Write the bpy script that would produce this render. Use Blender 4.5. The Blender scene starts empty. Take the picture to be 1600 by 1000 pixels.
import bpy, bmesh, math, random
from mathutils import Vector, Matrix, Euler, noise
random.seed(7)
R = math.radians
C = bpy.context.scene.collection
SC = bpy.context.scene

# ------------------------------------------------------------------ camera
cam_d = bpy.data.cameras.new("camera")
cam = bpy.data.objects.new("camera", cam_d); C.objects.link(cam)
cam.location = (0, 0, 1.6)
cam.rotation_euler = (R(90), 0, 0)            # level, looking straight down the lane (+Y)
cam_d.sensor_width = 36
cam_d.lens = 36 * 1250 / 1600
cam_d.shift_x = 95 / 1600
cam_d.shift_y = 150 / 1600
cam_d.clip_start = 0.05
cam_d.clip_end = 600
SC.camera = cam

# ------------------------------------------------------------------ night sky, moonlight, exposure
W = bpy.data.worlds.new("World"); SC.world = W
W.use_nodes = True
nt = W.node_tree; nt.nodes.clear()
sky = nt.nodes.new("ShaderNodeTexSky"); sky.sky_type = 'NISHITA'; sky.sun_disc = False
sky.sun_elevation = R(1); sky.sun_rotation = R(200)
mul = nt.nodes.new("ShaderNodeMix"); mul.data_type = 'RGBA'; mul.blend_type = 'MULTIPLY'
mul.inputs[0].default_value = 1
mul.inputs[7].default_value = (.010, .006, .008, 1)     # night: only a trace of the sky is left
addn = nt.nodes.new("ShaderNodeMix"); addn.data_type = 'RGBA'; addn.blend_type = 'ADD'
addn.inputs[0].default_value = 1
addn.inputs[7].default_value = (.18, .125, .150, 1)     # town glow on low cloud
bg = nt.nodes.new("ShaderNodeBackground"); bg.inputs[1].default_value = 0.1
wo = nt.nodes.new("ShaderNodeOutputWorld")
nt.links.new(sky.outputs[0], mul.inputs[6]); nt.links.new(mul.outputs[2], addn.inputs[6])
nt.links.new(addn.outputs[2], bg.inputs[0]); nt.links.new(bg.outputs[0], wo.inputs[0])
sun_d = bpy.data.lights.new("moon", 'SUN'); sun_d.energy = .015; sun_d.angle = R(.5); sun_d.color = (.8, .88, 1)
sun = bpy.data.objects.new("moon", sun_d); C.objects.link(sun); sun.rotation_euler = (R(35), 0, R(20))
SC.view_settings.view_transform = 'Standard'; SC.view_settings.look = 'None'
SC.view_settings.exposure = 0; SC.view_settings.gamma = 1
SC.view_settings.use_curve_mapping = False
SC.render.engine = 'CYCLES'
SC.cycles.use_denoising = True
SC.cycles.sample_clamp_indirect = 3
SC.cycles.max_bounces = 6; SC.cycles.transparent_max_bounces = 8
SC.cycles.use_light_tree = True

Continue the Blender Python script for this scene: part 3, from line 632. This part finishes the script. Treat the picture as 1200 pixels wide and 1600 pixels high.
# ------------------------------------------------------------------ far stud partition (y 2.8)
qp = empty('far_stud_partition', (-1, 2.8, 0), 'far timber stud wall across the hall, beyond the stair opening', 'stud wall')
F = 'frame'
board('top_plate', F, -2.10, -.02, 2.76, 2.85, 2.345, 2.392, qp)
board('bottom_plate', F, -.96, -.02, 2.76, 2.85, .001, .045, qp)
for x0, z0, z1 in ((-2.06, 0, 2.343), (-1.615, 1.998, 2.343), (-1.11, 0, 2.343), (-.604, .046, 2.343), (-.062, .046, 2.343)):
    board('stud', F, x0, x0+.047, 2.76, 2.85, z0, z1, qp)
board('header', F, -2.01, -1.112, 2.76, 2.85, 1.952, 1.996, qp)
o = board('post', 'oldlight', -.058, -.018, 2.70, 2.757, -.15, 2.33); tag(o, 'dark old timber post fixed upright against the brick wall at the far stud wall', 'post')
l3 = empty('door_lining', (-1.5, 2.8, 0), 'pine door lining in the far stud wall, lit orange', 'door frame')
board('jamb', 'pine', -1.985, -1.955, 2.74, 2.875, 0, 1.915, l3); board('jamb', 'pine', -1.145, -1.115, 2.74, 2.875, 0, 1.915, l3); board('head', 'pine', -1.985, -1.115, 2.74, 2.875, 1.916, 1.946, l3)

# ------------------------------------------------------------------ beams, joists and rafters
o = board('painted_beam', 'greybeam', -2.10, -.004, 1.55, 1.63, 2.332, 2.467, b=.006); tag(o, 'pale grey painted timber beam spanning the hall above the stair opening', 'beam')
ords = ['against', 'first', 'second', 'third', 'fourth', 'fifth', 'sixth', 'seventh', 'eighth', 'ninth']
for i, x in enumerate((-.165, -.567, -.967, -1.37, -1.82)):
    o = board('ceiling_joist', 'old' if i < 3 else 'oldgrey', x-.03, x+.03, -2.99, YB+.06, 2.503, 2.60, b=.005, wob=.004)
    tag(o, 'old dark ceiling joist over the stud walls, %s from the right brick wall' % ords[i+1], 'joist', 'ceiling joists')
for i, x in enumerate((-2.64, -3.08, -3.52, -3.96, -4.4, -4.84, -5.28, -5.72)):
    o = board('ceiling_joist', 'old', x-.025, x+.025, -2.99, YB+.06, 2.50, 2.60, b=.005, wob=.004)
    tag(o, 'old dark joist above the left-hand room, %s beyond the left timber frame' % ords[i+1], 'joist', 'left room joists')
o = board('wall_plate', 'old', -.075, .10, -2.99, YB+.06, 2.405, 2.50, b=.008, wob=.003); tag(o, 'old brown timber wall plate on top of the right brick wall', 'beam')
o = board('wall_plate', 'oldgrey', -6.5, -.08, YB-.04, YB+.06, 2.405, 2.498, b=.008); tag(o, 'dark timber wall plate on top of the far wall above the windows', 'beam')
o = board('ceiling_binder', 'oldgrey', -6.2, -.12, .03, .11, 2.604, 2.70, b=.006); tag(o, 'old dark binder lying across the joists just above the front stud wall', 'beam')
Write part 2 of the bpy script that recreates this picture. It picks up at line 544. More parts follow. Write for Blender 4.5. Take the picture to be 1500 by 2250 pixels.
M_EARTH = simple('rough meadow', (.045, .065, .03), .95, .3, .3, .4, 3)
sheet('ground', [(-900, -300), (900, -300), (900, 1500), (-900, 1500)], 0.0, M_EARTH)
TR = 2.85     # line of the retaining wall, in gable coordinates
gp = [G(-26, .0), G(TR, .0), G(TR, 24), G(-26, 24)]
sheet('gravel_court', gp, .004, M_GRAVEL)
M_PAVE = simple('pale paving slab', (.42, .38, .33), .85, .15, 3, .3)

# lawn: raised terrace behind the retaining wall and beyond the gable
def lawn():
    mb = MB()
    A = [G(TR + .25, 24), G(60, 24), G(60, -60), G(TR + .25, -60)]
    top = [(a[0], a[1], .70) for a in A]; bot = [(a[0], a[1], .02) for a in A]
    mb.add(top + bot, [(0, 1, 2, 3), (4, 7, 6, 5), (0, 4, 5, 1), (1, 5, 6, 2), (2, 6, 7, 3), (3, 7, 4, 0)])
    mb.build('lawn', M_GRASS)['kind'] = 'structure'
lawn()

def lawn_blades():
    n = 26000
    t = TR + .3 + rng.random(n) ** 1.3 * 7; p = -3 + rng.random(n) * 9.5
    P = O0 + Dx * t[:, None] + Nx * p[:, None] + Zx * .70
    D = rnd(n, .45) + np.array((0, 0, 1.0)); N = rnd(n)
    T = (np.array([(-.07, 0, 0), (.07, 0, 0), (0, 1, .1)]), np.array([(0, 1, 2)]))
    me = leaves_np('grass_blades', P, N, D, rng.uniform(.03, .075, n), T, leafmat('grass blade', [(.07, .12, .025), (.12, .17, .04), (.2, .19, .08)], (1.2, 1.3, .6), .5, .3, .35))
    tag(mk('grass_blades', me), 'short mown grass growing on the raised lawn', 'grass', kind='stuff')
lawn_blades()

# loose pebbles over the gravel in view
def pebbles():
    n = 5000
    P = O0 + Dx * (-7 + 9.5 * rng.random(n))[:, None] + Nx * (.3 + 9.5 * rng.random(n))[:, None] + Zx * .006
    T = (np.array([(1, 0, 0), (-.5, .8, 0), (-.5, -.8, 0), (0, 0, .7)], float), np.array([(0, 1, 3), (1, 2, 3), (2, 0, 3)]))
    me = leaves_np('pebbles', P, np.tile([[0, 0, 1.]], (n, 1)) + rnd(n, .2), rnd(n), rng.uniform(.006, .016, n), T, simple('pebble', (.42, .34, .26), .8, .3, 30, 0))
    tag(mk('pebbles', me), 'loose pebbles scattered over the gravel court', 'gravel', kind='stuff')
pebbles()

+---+

Extract verbatim only those lines that run from the line with "o = board('ceiling_joist', 'old' if" to the line with "stud wall', 'beam')", inclusive.

    o = board('ceiling_joist', 'old' if i < 3 else 'oldgrey', x-.03, x+.03, -2.99, YB+.06, 2.503, 2.60, b=.005, wob=.004)
    tag(o, 'old dark ceiling joist over the stud walls, %s from the right brick wall' % ords[i+1], 'joist', 'ceiling joists')
for i, x in enumerate((-2.64, -3.08, -3.52, -3.96, -4.4, -4.84, -5.28, -5.72)):
    o = board('ceiling_joist', 'old', x-.025, x+.025, -2.99, YB+.06, 2.50, 2.60, b=.005, wob=.004)
    tag(o, 'old dark joist above the left-hand room, %s beyond the left timber frame' % ords[i+1], 'joist', 'left room joists')
o = board('wall_plate', 'old', -.075, .10, -2.99, YB+.06, 2.405, 2.50, b=.008, wob=.003); tag(o, 'old brown timber wall plate on top of the right brick wall', 'beam')
o = board('wall_plate', 'oldgrey', -6.5, -.08, YB-.04, YB+.06, 2.405, 2.498, b=.008); tag(o, 'dark timber wall plate on top of the far wall above the windows', 'beam')
o = board('ceiling_binder', 'oldgrey', -6.2, -.12, .03, .11, 2.604, 2.70, b=.006); tag(o, 'old dark binder lying across the joists just above the front stud wall', 'beam')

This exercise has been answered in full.